There has been a recent explosion in specialized graph computing frameworks with different classes of framework addressing different niches of requirements. Specifically, some are designed for graphs that fit in a single machine's memory, but fail when the graph exceeds memory size. Other frameworks handle extremely large graphs that exceed a single ma- chine's memory, but achieve worse performance than simple C programs on small graphs. Thus, the current state-of-the-art requires users to adopt one programming framework for small graphs and a completely different framework for large graphs. In this thesis, we present GraphZ and GraphStone.

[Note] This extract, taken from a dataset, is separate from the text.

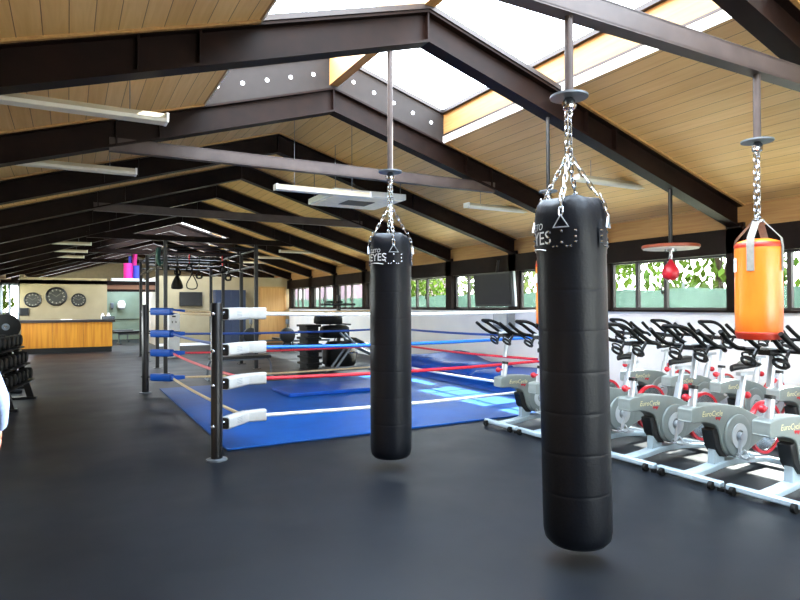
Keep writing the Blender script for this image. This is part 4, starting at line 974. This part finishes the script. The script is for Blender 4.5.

GraphZ has two innovations that improve the performance of software frameworks for out-of-core graph analytics. The first is degree-ordered storage , a new storage format that dramatically lowers book-keeping overhead when graphs are larger than memory. The second innovation replaces existing static messages with novel ordered dynamic messages which update their destination immediately, reducing both the memory required for intermediate storage and IO pressure. We implement these innovations in a framework called GraphZ---which we release as open source---and we compare its performance to two state-of-the-art out-of-core graph frameworks. For graphs that exceed memory size, GraphZ's harmonic mean performance improvements are 1.8--8.3x over existing state-of-the-art solutions. In addition, GraphZ's reduced IO greatly reduces power consumption, resulting in tremendous energy savings.

GraphStone is a unified framework that outperforms current best-in-class approaches for both in-memory and out-of-core graph computing. GraphStone's key contribution is an execution model which combines the best merits of bulk synchronous and asynchronous updates to achieve the parallelism and streaming data access of bulk synchronous models with the fast convergence time of asynchronous models. We implement GraphStone in C++ and compare its performance to best-in-class approaches for both in-memory and out-of-core computing. We find that GraphStone programs require no modification when moving from small to large graphs, yet GraphStone is 2.5x faster than a state-of-the-art in-memory approach and 11.6x faster than a popular, robust out-of-core approach.